2. Pay off the card with the highest interest rate first. Make the minimum monthly payments on the others and put every penny possible toward the one with the highest rate. Then concentrate your payments on the card with the second highest interest rate. Then move to number three, etc.

3. During this period, you may receive a "pre-approved" credit-card offer at a low introductory rate. You may choose to get that card and then transfer to it one of the current, high interest balances. This would save money in interest charges and it's OK by Mr. Munroe, with this caveat: Be sure you're aware of the card provisions for the period after the introductory period. "You don't want to end up with an even higher interest charge if the card is not paid by the end of the introductory period," he says.

4. Once the cards are paid off, declare them off limits and don't use them for any new purchases. Give cash a chance.
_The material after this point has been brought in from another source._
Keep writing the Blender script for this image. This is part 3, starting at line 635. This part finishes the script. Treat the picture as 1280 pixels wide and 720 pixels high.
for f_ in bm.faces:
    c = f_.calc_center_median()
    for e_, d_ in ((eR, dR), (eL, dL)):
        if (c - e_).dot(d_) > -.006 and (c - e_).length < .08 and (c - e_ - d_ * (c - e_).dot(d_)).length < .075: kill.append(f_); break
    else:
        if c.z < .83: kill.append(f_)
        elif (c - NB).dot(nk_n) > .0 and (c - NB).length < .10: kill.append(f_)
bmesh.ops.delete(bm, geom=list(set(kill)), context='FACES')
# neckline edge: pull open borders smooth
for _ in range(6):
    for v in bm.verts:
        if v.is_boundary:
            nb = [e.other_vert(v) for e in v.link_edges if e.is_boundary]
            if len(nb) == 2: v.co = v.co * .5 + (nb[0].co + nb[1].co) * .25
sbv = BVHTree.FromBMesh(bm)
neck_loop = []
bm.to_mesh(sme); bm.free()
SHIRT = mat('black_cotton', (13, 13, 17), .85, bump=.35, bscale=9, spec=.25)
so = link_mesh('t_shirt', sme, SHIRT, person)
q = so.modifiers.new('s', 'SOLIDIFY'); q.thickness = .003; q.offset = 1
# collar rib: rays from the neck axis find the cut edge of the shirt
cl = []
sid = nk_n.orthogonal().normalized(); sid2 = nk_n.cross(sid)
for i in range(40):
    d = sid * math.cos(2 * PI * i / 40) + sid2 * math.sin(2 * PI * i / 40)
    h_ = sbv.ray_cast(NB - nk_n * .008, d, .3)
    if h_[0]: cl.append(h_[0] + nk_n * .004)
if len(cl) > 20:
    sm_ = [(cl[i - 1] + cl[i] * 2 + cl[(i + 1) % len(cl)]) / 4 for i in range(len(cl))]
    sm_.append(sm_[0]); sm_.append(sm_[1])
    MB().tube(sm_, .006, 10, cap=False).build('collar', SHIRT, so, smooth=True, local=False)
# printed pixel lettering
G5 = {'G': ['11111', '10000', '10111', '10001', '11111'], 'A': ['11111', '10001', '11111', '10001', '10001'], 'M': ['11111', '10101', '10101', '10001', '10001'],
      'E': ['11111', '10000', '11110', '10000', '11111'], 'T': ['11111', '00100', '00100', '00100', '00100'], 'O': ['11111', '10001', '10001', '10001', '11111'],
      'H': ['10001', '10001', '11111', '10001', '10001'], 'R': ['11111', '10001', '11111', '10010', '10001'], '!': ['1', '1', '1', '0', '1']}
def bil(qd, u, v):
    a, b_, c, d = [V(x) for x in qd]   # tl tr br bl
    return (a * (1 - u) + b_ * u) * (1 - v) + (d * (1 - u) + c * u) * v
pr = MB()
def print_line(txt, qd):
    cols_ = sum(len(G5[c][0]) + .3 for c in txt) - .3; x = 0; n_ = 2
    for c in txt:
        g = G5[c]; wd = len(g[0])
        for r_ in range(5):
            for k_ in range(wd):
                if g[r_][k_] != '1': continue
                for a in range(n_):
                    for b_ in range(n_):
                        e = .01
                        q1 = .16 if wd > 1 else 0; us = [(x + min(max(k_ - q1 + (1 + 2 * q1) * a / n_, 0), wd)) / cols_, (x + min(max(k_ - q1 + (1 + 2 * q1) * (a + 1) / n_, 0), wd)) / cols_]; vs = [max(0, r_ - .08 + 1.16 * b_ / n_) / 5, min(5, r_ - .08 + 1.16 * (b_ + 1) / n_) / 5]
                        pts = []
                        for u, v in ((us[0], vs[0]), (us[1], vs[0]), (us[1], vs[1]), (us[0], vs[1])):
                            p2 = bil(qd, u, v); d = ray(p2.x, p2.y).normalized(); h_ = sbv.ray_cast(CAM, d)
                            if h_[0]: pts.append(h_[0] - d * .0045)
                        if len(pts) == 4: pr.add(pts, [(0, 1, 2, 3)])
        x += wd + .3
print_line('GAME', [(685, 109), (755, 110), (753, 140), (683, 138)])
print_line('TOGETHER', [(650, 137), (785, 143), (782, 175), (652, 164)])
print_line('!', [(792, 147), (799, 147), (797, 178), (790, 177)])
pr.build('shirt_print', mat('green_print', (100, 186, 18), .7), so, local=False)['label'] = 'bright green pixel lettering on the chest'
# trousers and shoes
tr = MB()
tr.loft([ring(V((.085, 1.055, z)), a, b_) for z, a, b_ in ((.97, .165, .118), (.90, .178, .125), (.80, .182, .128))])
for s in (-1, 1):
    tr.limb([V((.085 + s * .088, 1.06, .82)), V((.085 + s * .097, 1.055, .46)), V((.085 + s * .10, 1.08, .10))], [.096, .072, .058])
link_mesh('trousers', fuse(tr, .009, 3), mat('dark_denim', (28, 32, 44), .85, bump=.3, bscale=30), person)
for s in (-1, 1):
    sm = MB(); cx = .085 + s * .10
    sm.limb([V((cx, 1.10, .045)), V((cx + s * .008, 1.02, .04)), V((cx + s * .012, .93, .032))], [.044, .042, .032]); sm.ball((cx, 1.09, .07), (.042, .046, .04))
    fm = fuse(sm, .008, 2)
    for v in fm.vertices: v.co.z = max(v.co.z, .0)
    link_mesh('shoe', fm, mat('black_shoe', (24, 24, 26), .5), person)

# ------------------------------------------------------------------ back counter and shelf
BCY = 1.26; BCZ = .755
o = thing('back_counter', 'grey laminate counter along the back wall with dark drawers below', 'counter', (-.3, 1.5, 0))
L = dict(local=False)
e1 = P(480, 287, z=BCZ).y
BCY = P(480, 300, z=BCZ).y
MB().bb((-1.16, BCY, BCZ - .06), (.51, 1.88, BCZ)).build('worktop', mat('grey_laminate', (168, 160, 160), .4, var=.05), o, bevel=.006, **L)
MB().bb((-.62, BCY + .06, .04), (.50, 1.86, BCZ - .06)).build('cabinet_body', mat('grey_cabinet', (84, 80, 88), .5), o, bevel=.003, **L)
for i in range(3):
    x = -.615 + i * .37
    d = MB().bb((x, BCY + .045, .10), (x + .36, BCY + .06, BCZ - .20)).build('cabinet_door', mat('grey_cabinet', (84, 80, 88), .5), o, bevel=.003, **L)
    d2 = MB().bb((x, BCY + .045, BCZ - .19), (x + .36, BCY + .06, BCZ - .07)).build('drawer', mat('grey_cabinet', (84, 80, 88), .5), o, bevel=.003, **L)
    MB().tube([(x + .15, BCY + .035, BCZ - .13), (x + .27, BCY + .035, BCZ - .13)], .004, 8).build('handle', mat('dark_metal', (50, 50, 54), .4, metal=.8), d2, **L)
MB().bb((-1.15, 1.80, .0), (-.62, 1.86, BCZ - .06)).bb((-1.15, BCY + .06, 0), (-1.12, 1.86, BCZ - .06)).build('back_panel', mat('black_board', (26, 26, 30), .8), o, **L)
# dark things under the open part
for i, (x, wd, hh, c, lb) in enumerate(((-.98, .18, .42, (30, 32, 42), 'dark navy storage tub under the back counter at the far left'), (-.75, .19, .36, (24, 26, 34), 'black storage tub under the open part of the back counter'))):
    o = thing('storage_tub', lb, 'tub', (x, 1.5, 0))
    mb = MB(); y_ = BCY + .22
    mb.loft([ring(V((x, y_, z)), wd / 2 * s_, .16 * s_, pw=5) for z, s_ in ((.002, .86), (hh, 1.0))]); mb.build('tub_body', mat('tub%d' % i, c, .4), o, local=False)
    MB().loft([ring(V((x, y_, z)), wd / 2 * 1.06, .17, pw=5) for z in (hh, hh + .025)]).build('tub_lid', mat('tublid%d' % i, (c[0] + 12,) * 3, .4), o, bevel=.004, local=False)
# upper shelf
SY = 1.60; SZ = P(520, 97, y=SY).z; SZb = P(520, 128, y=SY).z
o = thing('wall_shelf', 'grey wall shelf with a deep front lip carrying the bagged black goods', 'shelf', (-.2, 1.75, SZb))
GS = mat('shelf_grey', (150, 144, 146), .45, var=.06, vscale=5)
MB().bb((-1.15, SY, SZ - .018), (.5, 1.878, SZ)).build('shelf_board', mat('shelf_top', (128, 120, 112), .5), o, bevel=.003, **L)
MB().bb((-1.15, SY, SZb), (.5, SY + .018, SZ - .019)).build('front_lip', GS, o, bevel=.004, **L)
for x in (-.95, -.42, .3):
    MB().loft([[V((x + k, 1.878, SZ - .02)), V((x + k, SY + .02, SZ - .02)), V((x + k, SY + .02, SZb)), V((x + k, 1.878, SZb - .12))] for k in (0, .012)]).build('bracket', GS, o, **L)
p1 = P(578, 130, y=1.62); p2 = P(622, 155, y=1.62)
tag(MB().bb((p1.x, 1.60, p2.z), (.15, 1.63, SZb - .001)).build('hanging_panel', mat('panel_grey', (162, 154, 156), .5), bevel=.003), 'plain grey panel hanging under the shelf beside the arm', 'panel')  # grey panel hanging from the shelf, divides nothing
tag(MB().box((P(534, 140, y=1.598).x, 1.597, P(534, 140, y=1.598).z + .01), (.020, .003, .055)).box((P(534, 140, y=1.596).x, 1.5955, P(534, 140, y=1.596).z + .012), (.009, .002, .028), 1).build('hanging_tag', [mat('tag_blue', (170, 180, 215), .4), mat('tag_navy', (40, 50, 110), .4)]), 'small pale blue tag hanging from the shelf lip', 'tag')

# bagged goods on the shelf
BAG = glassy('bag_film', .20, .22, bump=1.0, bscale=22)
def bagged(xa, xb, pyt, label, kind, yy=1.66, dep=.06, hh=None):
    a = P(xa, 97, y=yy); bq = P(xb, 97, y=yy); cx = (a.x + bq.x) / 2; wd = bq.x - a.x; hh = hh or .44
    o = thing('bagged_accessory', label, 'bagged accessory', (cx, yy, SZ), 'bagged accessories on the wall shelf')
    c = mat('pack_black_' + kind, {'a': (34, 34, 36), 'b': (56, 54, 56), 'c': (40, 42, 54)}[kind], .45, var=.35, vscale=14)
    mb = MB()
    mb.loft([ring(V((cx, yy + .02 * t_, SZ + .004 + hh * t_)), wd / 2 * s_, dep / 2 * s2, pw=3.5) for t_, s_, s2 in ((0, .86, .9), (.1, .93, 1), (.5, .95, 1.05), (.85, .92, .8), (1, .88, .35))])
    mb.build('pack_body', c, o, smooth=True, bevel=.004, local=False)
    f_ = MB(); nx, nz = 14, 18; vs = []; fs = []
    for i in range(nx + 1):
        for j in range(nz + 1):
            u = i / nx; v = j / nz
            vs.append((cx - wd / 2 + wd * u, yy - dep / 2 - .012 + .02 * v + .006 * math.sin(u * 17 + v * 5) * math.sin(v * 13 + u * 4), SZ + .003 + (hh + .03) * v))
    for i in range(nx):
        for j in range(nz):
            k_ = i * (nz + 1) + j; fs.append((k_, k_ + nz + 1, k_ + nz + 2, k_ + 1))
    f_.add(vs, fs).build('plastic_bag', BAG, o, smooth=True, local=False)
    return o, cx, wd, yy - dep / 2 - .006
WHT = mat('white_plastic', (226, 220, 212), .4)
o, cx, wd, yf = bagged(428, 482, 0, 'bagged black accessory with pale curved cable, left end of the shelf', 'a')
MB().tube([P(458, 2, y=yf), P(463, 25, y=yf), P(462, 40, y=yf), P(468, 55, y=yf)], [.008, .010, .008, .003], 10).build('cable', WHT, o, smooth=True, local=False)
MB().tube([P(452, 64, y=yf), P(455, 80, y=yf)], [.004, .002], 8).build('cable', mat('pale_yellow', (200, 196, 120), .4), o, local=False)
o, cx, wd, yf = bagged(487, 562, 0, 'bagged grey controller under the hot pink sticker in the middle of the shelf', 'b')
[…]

Finally, and most important: Review the circumstances and choices that created this problem. Be honest with yourself and make changes to ensure that this won't happen again, he says.

Q: I purchased EE bonds in the '80s and '90s and understood that they could be traded in for I bonds with no tax due (except the interest payments on I bonds). I understand that now they cannot. Can the government sell you bonds with certain rules and then change the rules?
C.A.B., Jr., Metairie, La.

A: You have Series I Savings Bonds confused with Series HH Bonds, which only could be purchased through a conversion. But they were discontinued in August 2004. Tom Adams, author of "Savings Bond Advisor," says that I Bonds, or "inflation bonds," pay a base interest rate plus the current inflation rate. Like your EE Bonds, they pay interest for 30 years with the interest added to the value of the bond rather than being paid to you.

With I and EE bonds you don't have to pay income tax on the interest until you cash the bond or it reaches the end of its 30-year life. So, for example, one of your bonds issued in 1990 will pay tax-deferred interest until 2020.

Mr. Adams says that the Treasury can't change the rules on US Savings Bonds after they have been issued. For example, your EE bonds have different rules for setting their interest rate than today's EE bonds. Because of that, your EE bonds pay a higher rate than the EE bonds issued today.

Likewise, all HH bonds that were issued before the series was discontinued are still paying interest under the rules in effect when they were issued. But there's no law that keeps the Treasury from introducing new products or discontinuing old ones, he says.